§ What to work on:
In the listing that follows, count each line where the word "picks" appears; write nothing but the count.

- - -

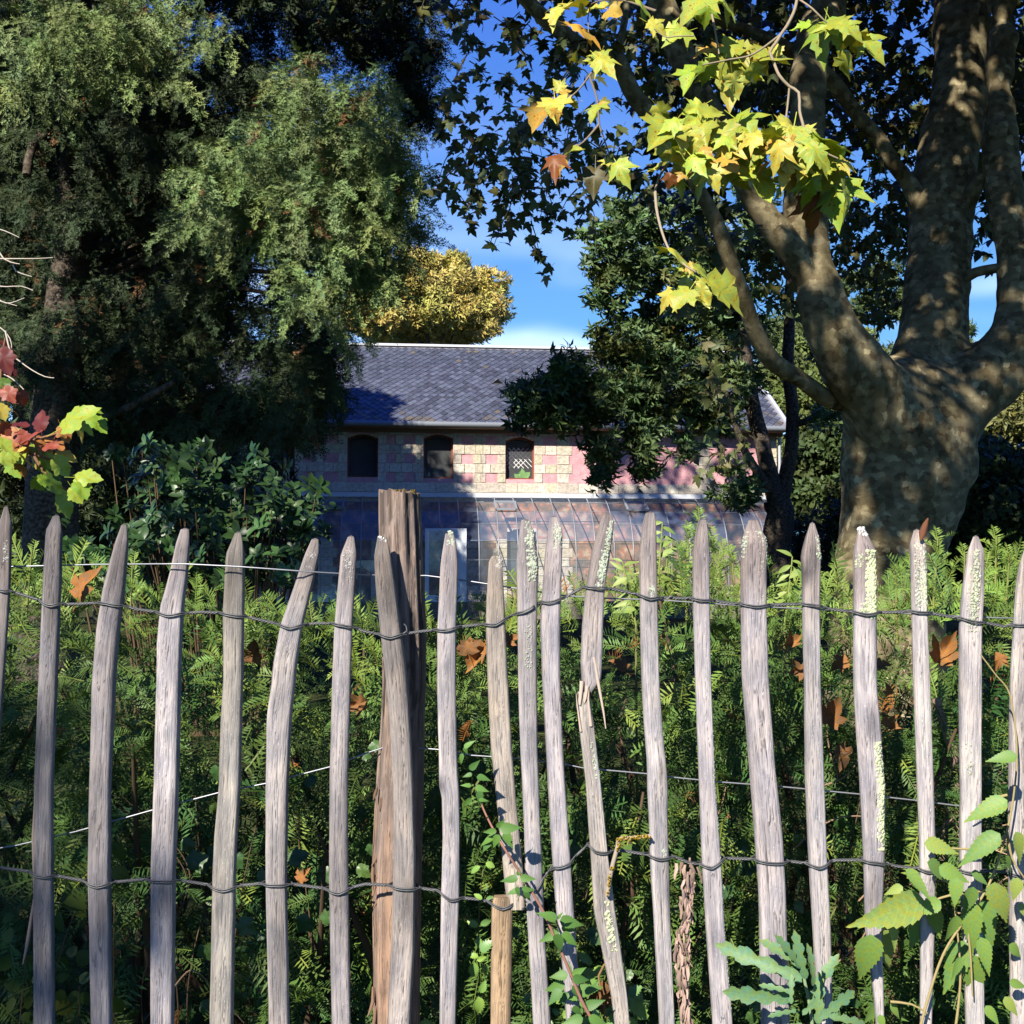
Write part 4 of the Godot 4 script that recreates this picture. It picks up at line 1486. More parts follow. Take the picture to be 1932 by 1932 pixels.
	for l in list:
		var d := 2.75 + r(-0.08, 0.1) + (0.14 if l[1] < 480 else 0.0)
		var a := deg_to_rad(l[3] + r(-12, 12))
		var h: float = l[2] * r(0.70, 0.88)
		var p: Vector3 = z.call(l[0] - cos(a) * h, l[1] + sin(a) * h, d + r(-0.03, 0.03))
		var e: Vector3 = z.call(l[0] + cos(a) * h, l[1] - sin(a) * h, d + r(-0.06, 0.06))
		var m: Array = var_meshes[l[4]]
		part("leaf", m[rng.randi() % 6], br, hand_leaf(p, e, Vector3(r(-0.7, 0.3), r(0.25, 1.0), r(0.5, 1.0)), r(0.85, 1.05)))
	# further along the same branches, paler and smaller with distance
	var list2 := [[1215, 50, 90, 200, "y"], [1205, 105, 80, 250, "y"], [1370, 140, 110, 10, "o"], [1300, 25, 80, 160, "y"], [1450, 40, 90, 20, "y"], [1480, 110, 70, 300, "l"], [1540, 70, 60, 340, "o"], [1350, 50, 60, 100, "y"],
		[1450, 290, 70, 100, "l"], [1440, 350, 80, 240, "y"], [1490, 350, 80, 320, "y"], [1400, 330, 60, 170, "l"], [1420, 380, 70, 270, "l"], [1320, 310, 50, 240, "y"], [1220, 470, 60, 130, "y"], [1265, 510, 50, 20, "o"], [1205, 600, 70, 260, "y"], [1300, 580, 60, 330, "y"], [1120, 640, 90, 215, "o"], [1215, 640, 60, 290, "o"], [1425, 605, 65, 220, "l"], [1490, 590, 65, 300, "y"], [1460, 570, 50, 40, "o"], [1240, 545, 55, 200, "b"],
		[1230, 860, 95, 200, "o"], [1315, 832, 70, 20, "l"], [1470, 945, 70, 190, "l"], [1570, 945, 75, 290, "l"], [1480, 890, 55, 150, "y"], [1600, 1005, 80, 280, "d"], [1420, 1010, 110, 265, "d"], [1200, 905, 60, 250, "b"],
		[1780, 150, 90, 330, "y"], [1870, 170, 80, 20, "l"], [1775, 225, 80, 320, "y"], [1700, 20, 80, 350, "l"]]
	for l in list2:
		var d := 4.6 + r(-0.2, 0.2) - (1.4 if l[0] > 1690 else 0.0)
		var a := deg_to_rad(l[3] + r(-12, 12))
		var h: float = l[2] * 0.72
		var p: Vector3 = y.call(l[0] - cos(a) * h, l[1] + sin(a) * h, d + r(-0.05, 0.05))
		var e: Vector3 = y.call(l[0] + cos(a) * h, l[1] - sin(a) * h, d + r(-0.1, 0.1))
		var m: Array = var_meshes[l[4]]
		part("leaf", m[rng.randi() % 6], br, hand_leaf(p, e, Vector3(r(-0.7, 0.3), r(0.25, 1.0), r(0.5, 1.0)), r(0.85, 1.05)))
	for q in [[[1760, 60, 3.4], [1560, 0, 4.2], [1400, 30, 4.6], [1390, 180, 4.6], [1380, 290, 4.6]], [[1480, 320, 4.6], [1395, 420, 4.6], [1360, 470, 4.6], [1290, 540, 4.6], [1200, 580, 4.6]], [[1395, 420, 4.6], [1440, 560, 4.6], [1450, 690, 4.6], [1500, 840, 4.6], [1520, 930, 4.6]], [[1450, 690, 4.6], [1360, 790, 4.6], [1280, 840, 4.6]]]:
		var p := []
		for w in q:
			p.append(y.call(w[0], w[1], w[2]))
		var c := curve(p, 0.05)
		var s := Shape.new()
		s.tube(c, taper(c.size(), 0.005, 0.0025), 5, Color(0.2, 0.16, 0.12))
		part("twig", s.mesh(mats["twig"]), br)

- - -

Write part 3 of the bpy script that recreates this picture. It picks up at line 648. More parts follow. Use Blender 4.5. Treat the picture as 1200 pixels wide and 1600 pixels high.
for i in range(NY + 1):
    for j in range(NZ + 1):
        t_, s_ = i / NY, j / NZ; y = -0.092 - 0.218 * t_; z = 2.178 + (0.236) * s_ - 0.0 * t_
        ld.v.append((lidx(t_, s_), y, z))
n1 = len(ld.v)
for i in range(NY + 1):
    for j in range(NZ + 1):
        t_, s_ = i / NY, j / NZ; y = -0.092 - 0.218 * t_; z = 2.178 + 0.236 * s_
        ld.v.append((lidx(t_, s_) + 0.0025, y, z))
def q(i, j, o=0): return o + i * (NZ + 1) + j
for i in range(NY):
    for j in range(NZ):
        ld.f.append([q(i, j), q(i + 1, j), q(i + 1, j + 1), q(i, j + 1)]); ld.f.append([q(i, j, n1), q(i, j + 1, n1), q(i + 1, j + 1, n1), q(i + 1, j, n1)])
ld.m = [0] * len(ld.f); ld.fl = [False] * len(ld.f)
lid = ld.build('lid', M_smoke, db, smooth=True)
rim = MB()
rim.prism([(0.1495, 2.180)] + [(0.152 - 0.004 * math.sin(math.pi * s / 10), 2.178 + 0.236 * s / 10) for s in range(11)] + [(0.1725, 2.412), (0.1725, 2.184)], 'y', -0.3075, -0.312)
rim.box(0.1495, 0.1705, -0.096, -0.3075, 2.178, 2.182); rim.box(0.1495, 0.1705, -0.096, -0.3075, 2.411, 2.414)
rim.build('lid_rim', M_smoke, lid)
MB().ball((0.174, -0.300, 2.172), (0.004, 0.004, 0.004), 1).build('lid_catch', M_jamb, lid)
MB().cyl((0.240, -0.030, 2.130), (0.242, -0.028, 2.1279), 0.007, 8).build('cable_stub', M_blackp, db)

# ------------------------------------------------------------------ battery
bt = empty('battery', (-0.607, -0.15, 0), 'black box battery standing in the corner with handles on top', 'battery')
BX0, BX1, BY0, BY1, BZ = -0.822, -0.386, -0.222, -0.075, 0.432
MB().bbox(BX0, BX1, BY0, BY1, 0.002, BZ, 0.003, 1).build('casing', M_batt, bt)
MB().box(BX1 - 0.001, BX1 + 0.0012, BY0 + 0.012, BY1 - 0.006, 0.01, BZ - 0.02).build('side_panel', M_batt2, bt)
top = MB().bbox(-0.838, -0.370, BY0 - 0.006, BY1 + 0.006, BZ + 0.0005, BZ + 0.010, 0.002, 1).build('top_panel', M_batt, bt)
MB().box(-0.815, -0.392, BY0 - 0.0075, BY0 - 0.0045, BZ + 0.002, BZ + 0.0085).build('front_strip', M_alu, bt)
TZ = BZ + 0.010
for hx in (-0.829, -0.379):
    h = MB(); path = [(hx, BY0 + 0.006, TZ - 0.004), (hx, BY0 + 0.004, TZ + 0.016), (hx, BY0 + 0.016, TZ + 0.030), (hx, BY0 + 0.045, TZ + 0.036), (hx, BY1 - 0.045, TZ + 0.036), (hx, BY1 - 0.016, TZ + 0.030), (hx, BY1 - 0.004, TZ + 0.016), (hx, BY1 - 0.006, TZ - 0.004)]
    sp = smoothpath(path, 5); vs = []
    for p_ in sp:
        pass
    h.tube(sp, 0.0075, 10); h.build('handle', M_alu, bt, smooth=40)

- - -

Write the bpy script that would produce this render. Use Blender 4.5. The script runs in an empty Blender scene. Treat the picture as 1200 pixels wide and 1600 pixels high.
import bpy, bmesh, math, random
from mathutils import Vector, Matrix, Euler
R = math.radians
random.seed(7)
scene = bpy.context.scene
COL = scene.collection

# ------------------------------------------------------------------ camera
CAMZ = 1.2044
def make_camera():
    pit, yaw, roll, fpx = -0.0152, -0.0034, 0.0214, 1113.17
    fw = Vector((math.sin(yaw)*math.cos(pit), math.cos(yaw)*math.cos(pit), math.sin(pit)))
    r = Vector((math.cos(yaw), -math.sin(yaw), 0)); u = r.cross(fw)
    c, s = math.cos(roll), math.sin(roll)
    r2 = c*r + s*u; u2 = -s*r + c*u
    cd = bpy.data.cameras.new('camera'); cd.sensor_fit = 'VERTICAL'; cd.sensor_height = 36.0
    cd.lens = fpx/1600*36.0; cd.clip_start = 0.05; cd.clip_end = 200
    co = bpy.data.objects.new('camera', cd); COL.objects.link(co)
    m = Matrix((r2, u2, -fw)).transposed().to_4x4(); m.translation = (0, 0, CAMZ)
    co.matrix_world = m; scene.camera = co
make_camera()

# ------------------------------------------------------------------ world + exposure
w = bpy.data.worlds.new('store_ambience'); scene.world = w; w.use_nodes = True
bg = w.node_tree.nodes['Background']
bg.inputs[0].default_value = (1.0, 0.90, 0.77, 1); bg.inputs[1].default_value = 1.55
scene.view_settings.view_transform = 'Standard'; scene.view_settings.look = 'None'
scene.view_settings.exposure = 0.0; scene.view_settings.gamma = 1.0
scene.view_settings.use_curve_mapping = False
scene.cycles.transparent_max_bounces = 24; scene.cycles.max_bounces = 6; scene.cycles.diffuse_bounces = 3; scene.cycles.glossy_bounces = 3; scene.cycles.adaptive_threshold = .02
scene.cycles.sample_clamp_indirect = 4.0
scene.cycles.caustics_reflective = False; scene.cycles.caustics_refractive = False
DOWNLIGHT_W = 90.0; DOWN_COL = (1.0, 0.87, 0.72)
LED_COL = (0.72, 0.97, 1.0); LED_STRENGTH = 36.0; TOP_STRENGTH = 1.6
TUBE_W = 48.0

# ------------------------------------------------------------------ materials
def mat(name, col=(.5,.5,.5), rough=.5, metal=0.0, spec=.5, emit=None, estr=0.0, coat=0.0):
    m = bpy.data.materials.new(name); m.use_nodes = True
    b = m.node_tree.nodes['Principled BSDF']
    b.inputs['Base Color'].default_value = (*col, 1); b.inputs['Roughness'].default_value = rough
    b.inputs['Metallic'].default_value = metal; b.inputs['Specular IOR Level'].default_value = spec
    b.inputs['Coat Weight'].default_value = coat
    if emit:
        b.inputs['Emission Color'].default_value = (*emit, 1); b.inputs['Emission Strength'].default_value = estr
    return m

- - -

§ Task solution:
2